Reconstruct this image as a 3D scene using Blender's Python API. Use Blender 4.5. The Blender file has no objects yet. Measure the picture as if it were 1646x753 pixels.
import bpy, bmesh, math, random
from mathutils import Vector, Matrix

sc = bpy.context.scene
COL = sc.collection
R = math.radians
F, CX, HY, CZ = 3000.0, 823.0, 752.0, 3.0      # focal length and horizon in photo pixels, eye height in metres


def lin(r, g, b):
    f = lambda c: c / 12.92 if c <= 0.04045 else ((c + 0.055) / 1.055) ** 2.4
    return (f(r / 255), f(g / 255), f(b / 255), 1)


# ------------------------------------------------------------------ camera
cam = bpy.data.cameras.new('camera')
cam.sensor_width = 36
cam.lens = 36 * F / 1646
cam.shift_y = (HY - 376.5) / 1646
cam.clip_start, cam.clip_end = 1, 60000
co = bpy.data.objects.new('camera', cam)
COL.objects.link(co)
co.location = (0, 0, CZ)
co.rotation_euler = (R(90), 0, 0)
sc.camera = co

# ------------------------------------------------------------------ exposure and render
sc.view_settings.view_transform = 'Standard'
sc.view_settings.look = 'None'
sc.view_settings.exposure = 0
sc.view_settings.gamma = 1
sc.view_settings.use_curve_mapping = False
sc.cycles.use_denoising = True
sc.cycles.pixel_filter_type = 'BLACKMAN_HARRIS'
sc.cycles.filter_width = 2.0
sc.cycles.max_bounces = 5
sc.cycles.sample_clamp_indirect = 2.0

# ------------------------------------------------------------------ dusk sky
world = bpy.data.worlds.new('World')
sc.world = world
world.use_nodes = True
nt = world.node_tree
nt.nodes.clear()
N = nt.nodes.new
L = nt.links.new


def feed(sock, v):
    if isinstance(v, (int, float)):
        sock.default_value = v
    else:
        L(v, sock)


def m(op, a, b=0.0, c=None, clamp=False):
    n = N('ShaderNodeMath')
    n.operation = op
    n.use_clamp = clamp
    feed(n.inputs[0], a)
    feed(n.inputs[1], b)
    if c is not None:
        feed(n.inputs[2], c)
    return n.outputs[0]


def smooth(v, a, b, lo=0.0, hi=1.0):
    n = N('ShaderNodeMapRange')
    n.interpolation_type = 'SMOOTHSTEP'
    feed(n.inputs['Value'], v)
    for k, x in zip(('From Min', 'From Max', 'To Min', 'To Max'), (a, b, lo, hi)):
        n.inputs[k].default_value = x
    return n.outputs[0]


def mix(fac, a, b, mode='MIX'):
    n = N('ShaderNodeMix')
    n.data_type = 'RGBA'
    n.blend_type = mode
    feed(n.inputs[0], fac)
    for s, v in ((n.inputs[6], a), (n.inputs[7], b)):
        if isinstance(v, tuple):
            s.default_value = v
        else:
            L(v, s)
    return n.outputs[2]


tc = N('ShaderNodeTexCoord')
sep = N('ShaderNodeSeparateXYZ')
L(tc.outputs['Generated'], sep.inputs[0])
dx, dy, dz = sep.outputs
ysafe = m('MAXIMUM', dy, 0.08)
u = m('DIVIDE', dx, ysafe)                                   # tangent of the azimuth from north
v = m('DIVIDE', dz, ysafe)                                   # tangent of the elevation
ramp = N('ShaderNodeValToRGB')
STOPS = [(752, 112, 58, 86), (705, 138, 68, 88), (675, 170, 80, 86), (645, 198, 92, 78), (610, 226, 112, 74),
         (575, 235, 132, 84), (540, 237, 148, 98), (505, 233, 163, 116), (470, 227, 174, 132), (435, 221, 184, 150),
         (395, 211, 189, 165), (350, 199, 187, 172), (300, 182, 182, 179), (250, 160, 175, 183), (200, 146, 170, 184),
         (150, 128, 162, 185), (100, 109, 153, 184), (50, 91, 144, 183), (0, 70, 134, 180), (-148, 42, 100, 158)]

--

▸ Job:
Gather each line of the listing containing the word "objects" and show it.

▸ Solution below:
Reconstruct this image as a 3D scene using Blender's Python API. Use Blender 4.5. The Blender file has no objects yet. Measure the picture as if it were 1646x753 pixels.
co = bpy.data.objects.new('camera', cam)
COL.objects.link(co)